Tilling: We are seeing these long term increases in temperature, NASA have been creating this temperature record now since the 1880s and temperatures have been rising since then, as carbon emissions increase and the human influence on the planet increases. But at the same time, the planet is now having an influence on us as humans. So 2022 was really a year of extremes. There’s been extreme flooding in Pakistan and now in California. Wildfires in Colorado and California burned well into the winter, which we didn’t see even a few decades ago, there were many extreme hurricanes that made landfall in the US and up to Canada and Greenland and all of these events really have a devastating impact on the people that experience them.

Global temperature departure from average compared to 1951-1980 average. Courtesy: NASA
Global temperature departure from average compared to 1951-1980 average. Courtesy: NASA

Bannin: Now, can you tell us about some of the new technology that NASA and NOAA are using to help measure the changes that we’re seeing year after year in our climate?

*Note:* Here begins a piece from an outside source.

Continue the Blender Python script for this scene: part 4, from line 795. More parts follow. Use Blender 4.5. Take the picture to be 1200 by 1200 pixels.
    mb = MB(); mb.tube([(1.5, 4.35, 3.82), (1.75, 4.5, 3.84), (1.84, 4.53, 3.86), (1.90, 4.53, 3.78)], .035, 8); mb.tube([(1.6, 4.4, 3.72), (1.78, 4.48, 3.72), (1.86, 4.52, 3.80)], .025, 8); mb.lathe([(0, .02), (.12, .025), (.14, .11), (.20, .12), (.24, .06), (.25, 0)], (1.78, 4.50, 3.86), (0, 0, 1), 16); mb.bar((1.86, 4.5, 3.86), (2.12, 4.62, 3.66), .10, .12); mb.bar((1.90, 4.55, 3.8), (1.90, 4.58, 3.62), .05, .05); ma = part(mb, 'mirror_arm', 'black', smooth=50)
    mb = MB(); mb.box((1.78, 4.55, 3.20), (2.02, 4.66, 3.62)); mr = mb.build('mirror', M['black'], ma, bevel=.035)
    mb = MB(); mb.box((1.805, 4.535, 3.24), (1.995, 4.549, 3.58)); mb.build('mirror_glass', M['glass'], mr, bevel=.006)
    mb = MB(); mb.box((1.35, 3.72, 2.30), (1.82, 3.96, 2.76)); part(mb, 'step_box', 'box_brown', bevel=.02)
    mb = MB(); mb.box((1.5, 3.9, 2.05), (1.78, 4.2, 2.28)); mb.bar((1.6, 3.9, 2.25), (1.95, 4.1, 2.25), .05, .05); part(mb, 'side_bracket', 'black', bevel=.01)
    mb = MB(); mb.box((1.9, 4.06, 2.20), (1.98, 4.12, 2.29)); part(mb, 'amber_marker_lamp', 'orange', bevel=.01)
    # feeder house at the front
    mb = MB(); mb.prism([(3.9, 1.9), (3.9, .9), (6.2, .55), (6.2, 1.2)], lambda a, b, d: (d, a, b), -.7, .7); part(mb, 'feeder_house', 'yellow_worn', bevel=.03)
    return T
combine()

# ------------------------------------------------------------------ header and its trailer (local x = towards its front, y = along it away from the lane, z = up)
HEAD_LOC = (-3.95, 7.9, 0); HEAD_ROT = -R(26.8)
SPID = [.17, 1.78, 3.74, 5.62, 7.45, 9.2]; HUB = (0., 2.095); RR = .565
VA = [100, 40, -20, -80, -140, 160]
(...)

Tilling: I would love to it’s my favorite subject, because I use satellite data to study the Arctic to study how sea ice is being influenced by climate change. But NASA has this incredible fleet of satellites along with some of its partners like NOAA, and the European Space Agency to measure so many different things about Earth’s climate, for example, we can look at rates of deforestation, we can look at rates of sea level rise from melting glaciers and ice sheets in Greenland and Antarctica, we can look at changes in global temperature and so many more things. And it’s awesome to be able to work on this data to get a better idea of the health of our planet and also what we will expect to see moving forward and how best to mitigate the human impact on the natural environment.

Bannin: When were these satellites launched, and how do they compare to the sort of the old way that we were able to measure the changes in the Earth?

Tilling: These satellites have been being launched for many years now by NASA, one of the first ones that actually looked at the polar regions was launched in 1979. And more recently, in 2018, we had a satellite called ICESAT 2, which is my favorite satellite that looks at the polar regions. And, again, they provide this incredible view of Earth because they’re allowing us to look at places that we often wouldn’t actually be able to access. For example, if you think of Antarctica, not only is expensive to get there, but it’s also very, very remote, or the center of the Amazon rainforest. we now have satellites, and you tell us what’s going on there and it’s a global view, it’s extensive. So not only is there more data, it’s also in places that we haven’t really been able to see before.

Bannin: And I imagine the resolution just gets better and better the more satellites we launch too?

Tilling: Absolutely, I can see ponds forming on sea ice from space that are just a few meters across, which is something even when I started my career I didn’t think I’d ever be able to do now

Bannin: What’s coming in the future. Is it just more and better satellites? Or is there other technology that we can look forward to to measure the changes?

Tilling: More and better satellites would be wonderful for me, but we’ve also got other technologies that we’re using more and more on field work, for example, we’re seeing more drones, we’re getting lighter instrumentation, so you can start attaching things like radar and lasers to these tiny little instruments and send them off. And really the main thing is that we can start bringing all these different types of technology together because we have the computing
pow now to produce a global view of what is going on with so many different climate variables.

Bannin: I imagine when you have a better idea what’s happening now that can get input into models to sort of get a better idea what’s going to happen in the future?

Tilling: For sure, and one of the things again, I keep coming back to sea ice because it is my favorite thing. We use the data that we’re collecting at NASA to put into predictive models that can help us predict when we might see an ice free Arctic for the first time. And there’s a lot of people doing similar stuff like that with the data that they’re collecting.